What needs to be done: Only the lines from the start of the data through the one containing "COL = sc.collection" belong in your answer; return them exactly.

Recorded data:
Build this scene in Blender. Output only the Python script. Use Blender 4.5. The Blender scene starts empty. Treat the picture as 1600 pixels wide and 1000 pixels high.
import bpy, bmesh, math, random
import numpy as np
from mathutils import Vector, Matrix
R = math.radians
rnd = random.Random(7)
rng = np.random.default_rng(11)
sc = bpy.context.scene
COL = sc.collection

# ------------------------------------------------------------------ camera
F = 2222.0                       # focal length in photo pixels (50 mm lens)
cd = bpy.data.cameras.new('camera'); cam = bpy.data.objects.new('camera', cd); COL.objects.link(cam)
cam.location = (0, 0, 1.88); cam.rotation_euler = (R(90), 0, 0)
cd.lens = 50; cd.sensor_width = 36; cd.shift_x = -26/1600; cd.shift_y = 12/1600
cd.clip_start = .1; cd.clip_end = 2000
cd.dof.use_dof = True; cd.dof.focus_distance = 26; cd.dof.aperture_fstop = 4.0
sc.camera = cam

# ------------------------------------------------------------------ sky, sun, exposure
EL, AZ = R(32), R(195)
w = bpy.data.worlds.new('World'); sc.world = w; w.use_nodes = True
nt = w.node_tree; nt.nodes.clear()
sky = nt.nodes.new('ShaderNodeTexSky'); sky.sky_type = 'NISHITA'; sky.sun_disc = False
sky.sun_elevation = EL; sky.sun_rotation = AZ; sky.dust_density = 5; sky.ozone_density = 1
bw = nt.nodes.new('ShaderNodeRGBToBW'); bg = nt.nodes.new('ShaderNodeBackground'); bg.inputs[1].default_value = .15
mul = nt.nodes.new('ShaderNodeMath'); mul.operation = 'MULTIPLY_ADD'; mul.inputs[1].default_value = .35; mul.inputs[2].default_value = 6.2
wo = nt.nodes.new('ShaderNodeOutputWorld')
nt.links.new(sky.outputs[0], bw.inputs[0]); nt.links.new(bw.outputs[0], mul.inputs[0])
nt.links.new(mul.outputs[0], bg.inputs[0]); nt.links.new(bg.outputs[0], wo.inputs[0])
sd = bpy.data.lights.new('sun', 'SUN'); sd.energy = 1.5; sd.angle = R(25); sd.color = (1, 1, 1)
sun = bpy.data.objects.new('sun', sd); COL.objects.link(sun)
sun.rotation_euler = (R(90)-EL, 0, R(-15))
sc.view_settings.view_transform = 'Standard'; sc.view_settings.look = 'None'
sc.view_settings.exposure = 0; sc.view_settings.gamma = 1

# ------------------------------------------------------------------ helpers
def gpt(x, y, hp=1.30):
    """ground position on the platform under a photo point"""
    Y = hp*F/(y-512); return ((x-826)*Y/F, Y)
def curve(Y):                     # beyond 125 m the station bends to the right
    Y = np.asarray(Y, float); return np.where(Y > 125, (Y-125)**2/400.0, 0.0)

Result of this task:
Build this scene in Blender. Output only the Python script. Use Blender 4.5. The Blender scene starts empty. Treat the picture as 1600 pixels wide and 1000 pixels high.
import bpy, bmesh, math, random
import numpy as np
from mathutils import Vector, Matrix
R = math.radians
rnd = random.Random(7)
rng = np.random.default_rng(11)
sc = bpy.context.scene
COL = sc.collection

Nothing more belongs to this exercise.